**Prompt:**
Can you restate the records below word for word?

**Data entries:**

>>>

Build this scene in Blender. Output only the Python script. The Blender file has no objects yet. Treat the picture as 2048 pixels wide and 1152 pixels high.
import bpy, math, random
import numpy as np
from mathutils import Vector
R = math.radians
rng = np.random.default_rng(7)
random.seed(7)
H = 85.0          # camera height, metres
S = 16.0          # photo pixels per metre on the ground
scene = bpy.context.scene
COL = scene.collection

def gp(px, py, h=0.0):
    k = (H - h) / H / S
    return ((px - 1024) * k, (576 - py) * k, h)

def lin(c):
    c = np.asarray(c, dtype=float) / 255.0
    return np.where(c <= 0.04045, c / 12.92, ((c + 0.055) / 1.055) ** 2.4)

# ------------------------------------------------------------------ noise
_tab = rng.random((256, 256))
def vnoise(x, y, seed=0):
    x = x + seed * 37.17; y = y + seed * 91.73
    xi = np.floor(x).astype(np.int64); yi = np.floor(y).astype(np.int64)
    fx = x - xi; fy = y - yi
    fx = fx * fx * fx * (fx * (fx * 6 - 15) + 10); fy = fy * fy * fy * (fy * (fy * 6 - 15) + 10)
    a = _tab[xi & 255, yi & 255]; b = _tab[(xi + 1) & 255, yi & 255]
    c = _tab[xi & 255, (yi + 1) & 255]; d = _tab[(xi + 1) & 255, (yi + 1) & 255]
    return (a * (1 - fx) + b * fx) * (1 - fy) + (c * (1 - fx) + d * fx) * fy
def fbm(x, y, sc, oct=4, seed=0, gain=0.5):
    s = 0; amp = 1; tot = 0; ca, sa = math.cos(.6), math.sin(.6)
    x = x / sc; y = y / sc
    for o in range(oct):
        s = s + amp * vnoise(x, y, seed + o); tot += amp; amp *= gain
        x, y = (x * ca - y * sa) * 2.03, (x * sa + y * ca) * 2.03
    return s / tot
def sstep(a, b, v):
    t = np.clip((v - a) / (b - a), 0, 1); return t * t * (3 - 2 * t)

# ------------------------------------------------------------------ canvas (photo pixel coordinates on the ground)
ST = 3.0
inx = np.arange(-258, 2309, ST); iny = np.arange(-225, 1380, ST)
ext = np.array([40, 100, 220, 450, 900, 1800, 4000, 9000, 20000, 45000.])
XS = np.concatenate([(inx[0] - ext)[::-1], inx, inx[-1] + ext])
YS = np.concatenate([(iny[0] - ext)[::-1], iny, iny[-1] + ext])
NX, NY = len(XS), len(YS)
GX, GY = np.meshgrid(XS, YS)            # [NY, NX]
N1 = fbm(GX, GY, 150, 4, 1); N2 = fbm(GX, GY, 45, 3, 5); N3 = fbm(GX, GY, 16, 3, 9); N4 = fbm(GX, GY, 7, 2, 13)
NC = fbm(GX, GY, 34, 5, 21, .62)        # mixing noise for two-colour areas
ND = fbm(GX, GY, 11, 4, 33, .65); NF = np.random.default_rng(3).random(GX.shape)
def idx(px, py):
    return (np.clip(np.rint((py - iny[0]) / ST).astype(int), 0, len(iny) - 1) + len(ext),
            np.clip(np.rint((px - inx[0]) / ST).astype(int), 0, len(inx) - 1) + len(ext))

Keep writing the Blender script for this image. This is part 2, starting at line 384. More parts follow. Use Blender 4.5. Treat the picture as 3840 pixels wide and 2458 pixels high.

<<<

**Answer for this exercise:**
Build this scene in Blender. Output only the Python script. The Blender file has no objects yet. Treat the picture as 2048 pixels wide and 1152 pixels high.
import bpy, math, random
import numpy as np
from mathutils import Vector
R = math.radians
rng = np.random.default_rng(7)
random.seed(7)
H = 85.0          # camera height, metres
S = 16.0          # photo pixels per metre on the ground
scene = bpy.context.scene
COL = scene.collection

def gp(px, py, h=0.0):
    k = (H - h) / H / S
    return ((px - 1024) * k, (576 - py) * k, h)

def lin(c):
    c = np.asarray(c, dtype=float) / 255.0
    return np.where(c <= 0.04045, c / 12.92, ((c + 0.055) / 1.055) ** 2.4)

# ------------------------------------------------------------------ noise
_tab = rng.random((256, 256))
def vnoise(x, y, seed=0):
    x = x + seed * 37.17; y = y + seed * 91.73
    xi = np.floor(x).astype(np.int64); yi = np.floor(y).astype(np.int64)
    fx = x - xi; fy = y - yi
    fx = fx * fx * fx * (fx * (fx * 6 - 15) + 10); fy = fy * fy * fy * (fy * (fy * 6 - 15) + 10)
    a = _tab[xi & 255, yi & 255]; b = _tab[(xi + 1) & 255, yi & 255]
    c = _tab[xi & 255, (yi + 1) & 255]; d = _tab[(xi + 1) & 255, (yi + 1) & 255]
    return (a * (1 - fx) + b * fx) * (1 - fy) + (c * (1 - fx) + d * fx) * fy
def fbm(x, y, sc, oct=4, seed=0, gain=0.5):
    s = 0; amp = 1; tot = 0; ca, sa = math.cos(.6), math.sin(.6)
    x = x / sc; y = y / sc
    for o in range(oct):
        s = s + amp * vnoise(x, y, seed + o); tot += amp; amp *= gain
        x, y = (x * ca - y * sa) * 2.03, (x * sa + y * ca) * 2.03
    return s / tot
def sstep(a, b, v):
    t = np.clip((v - a) / (b - a), 0, 1); return t * t * (3 - 2 * t)

# ------------------------------------------------------------------ canvas (photo pixel coordinates on the ground)
ST = 3.0
inx = np.arange(-258, 2309, ST); iny = np.arange(-225, 1380, ST)
ext = np.array([40, 100, 220, 450, 900, 1800, 4000, 9000, 20000, 45000.])
XS = np.concatenate([(inx[0] - ext)[::-1], inx, inx[-1] + ext])
YS = np.concatenate([(iny[0] - ext)[::-1], iny, iny[-1] + ext])
NX, NY = len(XS), len(YS)
GX, GY = np.meshgrid(XS, YS)            # [NY, NX]
N1 = fbm(GX, GY, 150, 4, 1); N2 = fbm(GX, GY, 45, 3, 5); N3 = fbm(GX, GY, 16, 3, 9); N4 = fbm(GX, GY, 7, 2, 13)
NC = fbm(GX, GY, 34, 5, 21, .62)        # mixing noise for two-colour areas
ND = fbm(GX, GY, 11, 4, 33, .65); NF = np.random.default_rng(3).random(GX.shape)
def idx(px, py):
    return (np.clip(np.rint((py - iny[0]) / ST).astype(int), 0, len(iny) - 1) + len(ext),
            np.clip(np.rint((px - inx[0]) / ST).astype(int), 0, len(inx) - 1) + len(ext))

Keep writing the Blender script for this image. This is part 2, starting at line 384. More parts follow. Use Blender 4.5. Treat the picture as 3840 pixels wide and 2458 pixels high.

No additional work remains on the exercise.